American Christian activist against discrimination and thoughtlessness
 

As a citizen of this commonwealth, I must urge the board of social services to approve the policy changes proposed to amend the protected classes in adoptive parent discrimination.  If we are to say as a society that turning a capable parent away for attributes such as a physical disability or years of patriotic service is wrong and 'not who we are' then why not codify those protections?  Especially pertaining to the issue of sexual orientation, I am reminded of our Governor's weightless executive directive stating that we simply do not discriminate against gay and lesbian state employees.  It carried that same aura of 'it's not who we are' and laughs at the notion that such principles should be proudly held up in our laws and binding policies.

 

As a practicing and learned Christian, I can not in good conscience see the logic in "protecting the religious liberty" of those organizations charged with children who are wards of the state.  In and of itself that is unAmerican and questionably constitutional at best.  Furthermore, the notion that a Christian organization would turn people away based on a crude judgment of their "sins" or simply for being of another faith or even denomination is disgusting.  Our lord called us to love our neighbors, not the neighbors we agree with or worship with; not our upstanding Christian neighbors, but all of our neighbors.
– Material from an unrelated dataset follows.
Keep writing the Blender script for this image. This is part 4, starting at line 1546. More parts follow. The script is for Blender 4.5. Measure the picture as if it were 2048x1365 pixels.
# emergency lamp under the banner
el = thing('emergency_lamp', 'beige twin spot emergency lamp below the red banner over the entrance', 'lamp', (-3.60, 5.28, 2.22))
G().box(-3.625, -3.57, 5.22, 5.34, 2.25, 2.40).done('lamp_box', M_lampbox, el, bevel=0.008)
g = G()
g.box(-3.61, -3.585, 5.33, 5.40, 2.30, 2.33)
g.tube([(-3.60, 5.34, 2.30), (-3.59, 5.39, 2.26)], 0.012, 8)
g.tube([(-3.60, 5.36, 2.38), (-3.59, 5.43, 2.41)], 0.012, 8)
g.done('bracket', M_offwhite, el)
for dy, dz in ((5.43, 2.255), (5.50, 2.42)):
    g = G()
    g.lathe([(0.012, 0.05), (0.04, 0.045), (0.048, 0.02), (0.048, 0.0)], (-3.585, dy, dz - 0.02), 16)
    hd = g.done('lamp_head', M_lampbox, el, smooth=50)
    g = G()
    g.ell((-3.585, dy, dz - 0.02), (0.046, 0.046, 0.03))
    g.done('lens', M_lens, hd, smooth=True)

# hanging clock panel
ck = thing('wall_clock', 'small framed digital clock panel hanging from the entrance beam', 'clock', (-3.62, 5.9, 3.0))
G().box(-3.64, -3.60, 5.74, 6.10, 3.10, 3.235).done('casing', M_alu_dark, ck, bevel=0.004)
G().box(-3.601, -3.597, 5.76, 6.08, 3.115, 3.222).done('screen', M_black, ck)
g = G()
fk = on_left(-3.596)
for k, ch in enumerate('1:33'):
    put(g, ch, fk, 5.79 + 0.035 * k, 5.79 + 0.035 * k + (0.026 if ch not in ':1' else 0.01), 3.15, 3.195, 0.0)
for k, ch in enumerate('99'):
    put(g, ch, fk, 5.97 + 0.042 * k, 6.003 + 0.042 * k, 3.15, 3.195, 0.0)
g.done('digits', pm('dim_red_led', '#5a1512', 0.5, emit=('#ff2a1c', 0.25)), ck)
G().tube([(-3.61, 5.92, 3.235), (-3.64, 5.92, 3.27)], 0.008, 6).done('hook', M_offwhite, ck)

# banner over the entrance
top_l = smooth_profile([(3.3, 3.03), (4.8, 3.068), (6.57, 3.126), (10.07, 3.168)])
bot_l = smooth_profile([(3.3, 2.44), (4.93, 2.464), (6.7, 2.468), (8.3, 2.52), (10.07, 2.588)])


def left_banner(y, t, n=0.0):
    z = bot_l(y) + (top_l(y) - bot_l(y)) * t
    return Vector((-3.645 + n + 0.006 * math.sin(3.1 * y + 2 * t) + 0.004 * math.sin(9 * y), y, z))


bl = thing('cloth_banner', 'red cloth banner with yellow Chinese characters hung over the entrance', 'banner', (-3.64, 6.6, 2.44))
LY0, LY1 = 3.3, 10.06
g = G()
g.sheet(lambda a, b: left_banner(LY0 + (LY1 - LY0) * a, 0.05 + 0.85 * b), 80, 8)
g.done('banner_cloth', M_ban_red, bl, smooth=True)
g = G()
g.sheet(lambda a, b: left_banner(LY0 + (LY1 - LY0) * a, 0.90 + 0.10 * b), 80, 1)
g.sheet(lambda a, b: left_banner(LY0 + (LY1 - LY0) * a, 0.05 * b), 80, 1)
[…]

Sure, by some stretch of the imagination that argument of religious liberty could be made, but it simply doesn't work for any of this state's major religious sects, and certainly Catholic Christianity.  It is in good coomon sense and the work of faith that we must push against discrimination and the unloving carelessness with which many fight against it.  For the truth of the matter is that these are deserving children who need good homes, not good White-Anglo-Saxon, Christian, heterosexual and cisgendered, able-bodied, non-veteran homes.  It is that very diversity in upbringing that helps young people grow into understanding and tolerant adults, and ultimately better people.  How can people of faith not claim that as their goal?

 

I hope that the board will see these comments from the public and understand what people are calling for.  But more than this, I hope you will recall the principles on which a funtiontiong republican democracy is built; that the majority is tobe ultimately respected in so far that it does not harm the minority, that rights being voted on is oxymoronic in the eyes of our American principles.